The core revenue numbers were: O and O search +16%, Display +15%.
But all the search gains seems to be pricing (i.e. no query growth). From the call: “15% RPS gain goal. In Q1, we made that.” RPS = Revenue per search.
So on the whole, very lukewarm numbers and certainly not bastions of success. But this was the killer for me: International was up 7%.
The problem it seems is that much of international is levered to affiliate partnerships and not Yahoo’s owned and operated properties. Google is absolutely killing it outside of America and surely it’s only a matter of time before partners switch over to Google, who are able to offer them better rates. It also means Yahoo won’t participate in another huge growth driver as the online populations of countries the world over mature and the corresponding advertising dollars follow the maturity.
My take on Yahoo has been all along that they should give up on Panama, fire every person to do with it and switch over to Google for search monetization. They should not junk their crawler and organic search efforts. The two are not mutually exclusive.

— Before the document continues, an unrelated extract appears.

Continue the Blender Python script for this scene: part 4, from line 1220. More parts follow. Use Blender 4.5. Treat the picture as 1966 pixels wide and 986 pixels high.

They should refocus around remnant display and their grab bag of leading assets they’ve acquired, which seem to be showing some signs of life. And of course over-arching all of this, if they can’t grow queries or they can’t grow impressions, then they’re fucked anyway.
Given the assumed fat padding in the results to stave off Microsoft, on the whole the results are a little disappointing and certainly change nothing in the negotiating scheme.
Yahoo should now fold on the river. If they aren’t acquired in the next few months, then it will be by this time next year.
p.s. Also see Card’s write-up and an interesting point around a jump in fee revenue.
Smelly
This smells a little too much to me. I am sure all the world will come to the rescue of ‘little Craigslist’ against big corp eBay but there is this “eBay says, Craigslist’s board [..] unilaterally acted to dilute eBay’s economic interest in Craigslist by more than 10 percent.”
There are no specifics and the case is sealed. Perhaps they re-capitalized the company. Perhaps they changed the voting rights and preferences of each owner’s stake. It will be interesting to see whether it makes the results make it into eBay’s filings. Stay tuned.
Two Random Thoughts
Hugely important, major content management systems have been spun out of CNET in some way. In the early days of the Internet, Vignette was spun out of CNET and now it is a large and lumbering public company. Matt Mallenweg moved to the bay area to work with CNET and moonlighted by writing Wordpress. It’s now a very promising startup but I don’t believe CNET invested any money in it and so will see zero benefit from its incubation. David Karp was also working for CNET (on Urban Baby) when he wrote Tumblr. Again, I don’t believe CNET invested in Tumblr. Perhaps Tumblr will be CNET’s last famous content management system? Three’s a charm.
The word portal in an Internet context is bothering. Initially it was to describe the transporting of a user to where they were looking to go to as quickly as possible. Then the tension shifted to increasing the user’s utility on the portal’s own site and not transporting them. So now we have a prevalent term that represents the exact opposite of its definition. Search is called search, but the word search really only implies the first step: the user entering in keywords. And not the actually second step, the finding, which portal does ironically perfectly capture. I doubt we will change our meaning of portal but perhaps the world would have been better place if Google would have been a ‘portal’ and MSN, Yahoo et al ‘gardens’.